"What are you looking at?"
I nearly jumped out of my chair at that. I'd been alone in my office late in the day and had just finished my last report when I began browsing the headlines. And I'll admit it: I'm a sucker for a good headline. This one read "Boy Charged With Killing Baby is 1000% Not Guilty." I mean, would you leave that news story unread?
So of course I was reading it and Marcus, as he is wont to do, walked silently in my office and was staring at my computer screen before he announced his presence.
No, I said. Just no. You can't walk in my office and scare the bejeesus out of me, Marcus. Go back out that door and knock.

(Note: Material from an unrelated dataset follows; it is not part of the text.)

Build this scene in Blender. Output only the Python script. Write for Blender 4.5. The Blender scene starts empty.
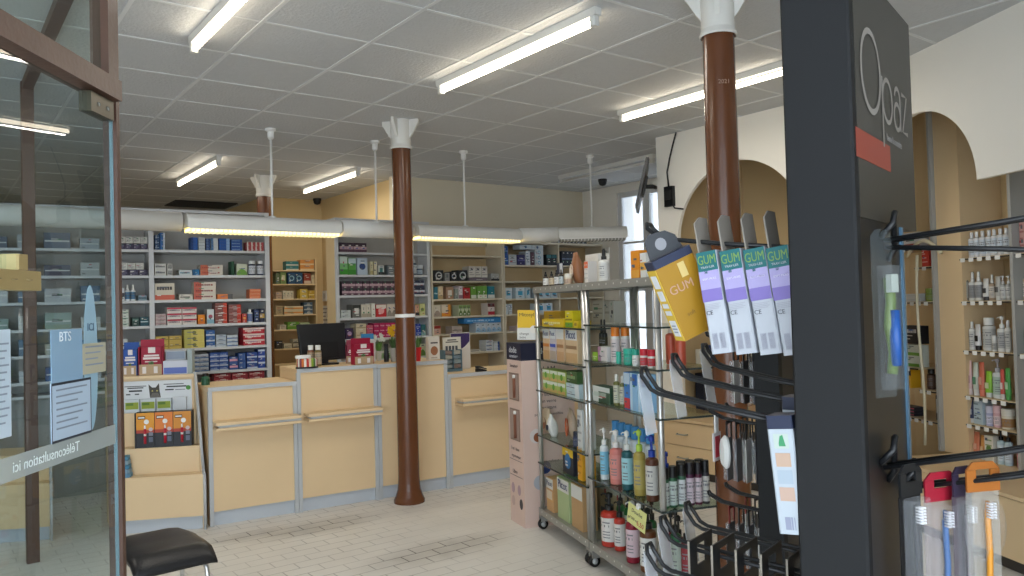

"But you know I'm here," he said. "What's the point?"
The point is it's polite. You can't scare people.
"You was scared?"
Knock, Marcus. Knock. And I gave him my best teacher look. Just because I'm not in the classroom anymore doesn't mean that they don't still know it when I mean it.
So he did, because he enjoys it just a little too much when I scold him. Then he came back and made himself at home. "We good?" he asked.
Yes, I said. But only kind of. You need to knock every time.
"I really scared you?"
You were silent, and you walked up behind me when I thought I was alone. What do you think you did?
"I didn't think I was silent. I really scared you? You're scary." He laughed.
Now, when kids at my school announce that I'm scary, it doesn't mean that they think I'm a monster. It means they think I'm scared and I'd better get over it. The last thing I am is scary, I said. I just don't like silent people who walk in without knocking.
"So what are you looking at?" he asked again, and I showed him the article about the kid who shot the baby who was 1000% not guilty. "Oh, yeah, I heard about that one. They shot the baby in front of the father."
No, I said. I knew exactly which one he meant, because everybody was talking about it, but this one was in Georgia. The one in Chicago was where they were changing the diaper in the car and they did a driveby to get the dad but hit the baby instead. Georgia was the mom and the baby in a stroller.
But he was fixated on Chicago. "So they was after the dad and not the baby? That's not so bad."
I just looked at him.
"It's not. They didn't mean to hit the baby. That's different than aiming for the baby and shooting it."
And I supposed he was right. I mean, if you discount everything about precious lives and sweet-smelling feet and toothless smiles lost, there was a difference. A driveby is different than deliberately aiming for the baby and shooting him in the face. It's a long time since I thought to myself that anywhere was worse than Chicago for violence, but we may have found a winner. Georgia. Who knew?
But Marcus was still thinking. "Did the dad die in that one and the baby lived? That's messed up. They should shoot that dad. He should have died, not the baby."
Then again, perhaps not. I couldn't make him walk outside and knock again for that one, though. Some things you just can't redo.